Now, Kawasaki didn’t NEED to self-publish his book. As a successful author with 10 traditionally-published books to his credit, as well as being a noted speaker, blogger, marketer, and venture capitalist, he could easily have handed off his manuscript to any number of publishing companies. But he chose not to.

The key lay in his experience with his 10th book, Enchantment. When his publisher couldn’t fulfill a request for 500 copies of Enchantment as an e-book, Kawasaki saw the need to do things differently. His next book, What the Plus!, was self-published. The experience of self-publishing, which he calls “a complex, idiosyncratic, and challenging endeavor,” led directly to APE.

Of course, I’m prejudiced in favor of the self-publishing model. I’ve seen thousands of authors successfully self-publish and had a hand in many of those success stories.

As someone directly connected to the industry, it’s engaging to see someone from the other side of the aisle jump onboard. Kawasaki, always mindful of the public relations and marketing possibilities, sees the industry as a new market for him, and the best way to become an expert is – I’ve said it before – to write a book.
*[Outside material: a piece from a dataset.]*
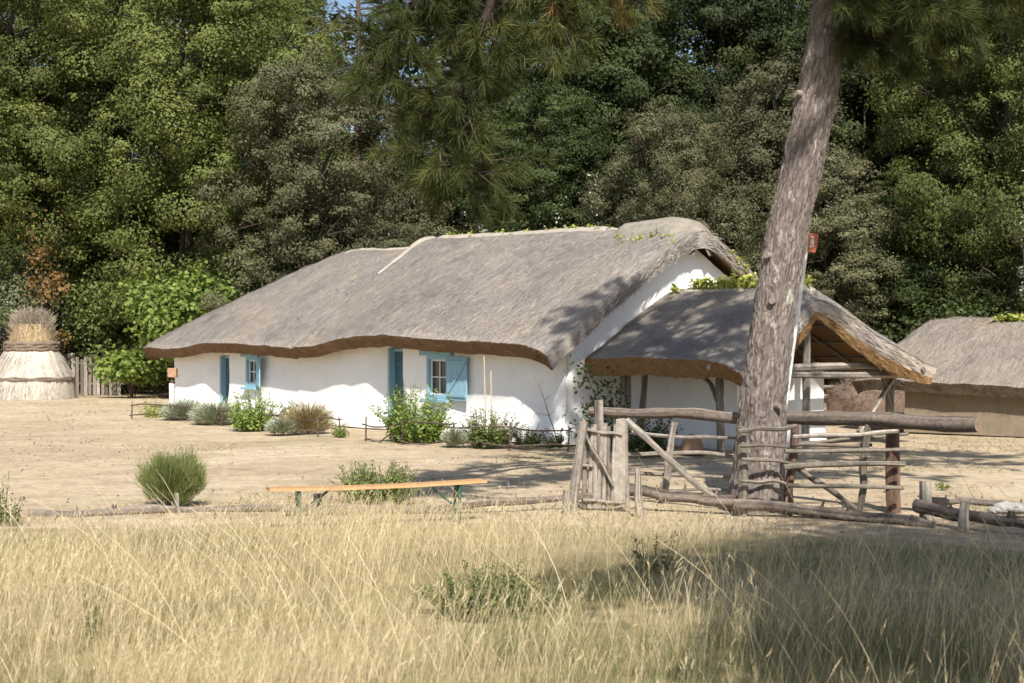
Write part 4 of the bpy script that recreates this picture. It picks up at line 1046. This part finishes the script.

He likens self-publishing to launching a startup. You need to create a product, test it, raise money, recruit talent, and find customers – all at the same time. Whew.

But he’s right. Self-publishers, the successful ones anyway, are entrepreneurs. They want to change the world in some way, first by writing a book, then by making the book successful. Often they also embrace the roles of marketer and self-promoter. Thus the world of self-publishing is made for them.

Of course, the ultimate question when self-publishing is “Does it work?” In our view, and in Kawasaki’s, it certainly does. A glance at our roster of authors reveals cooks, salespeople, business people, doctors, financial planners, and others, all of whom reached beyond their comfort zone to successfully produce books.

While Kawasaki sees the advantages of self-publishing, he also sees the pitfalls. Among the areas he cites as ripe for error are these:

l Not hiring a professional copyeditor. Kawasaki says that when he turned in what he thought was the final copy of APE, he was sure there weren’t any mistakes in it. The copyeditor found 1,400.

l Designing your own cover. The cover of your book is what makes it stand out, and Kawasaki recognizes that. He says the cover is one of the most important marketing pieces for your book, so hiring a great graphics designer is money well spent.

l Not building your marketing platform in advance. He says self-publishing is not a serial process where you can write a book and then worry about marketing it later. If you intend to use your book as a key part of marketing your business, you need to pay attention to marketing as soon as you start writing.

Like us, Kawasaki has embraced self-publishing and is working to make it easier for those who follow.  With our expertise and experience in the industry and the wherewithal to assist would-be authors every step of the way, from conception to writing to design and printing, we are ready to engage with APEs in nearly every subject and genre.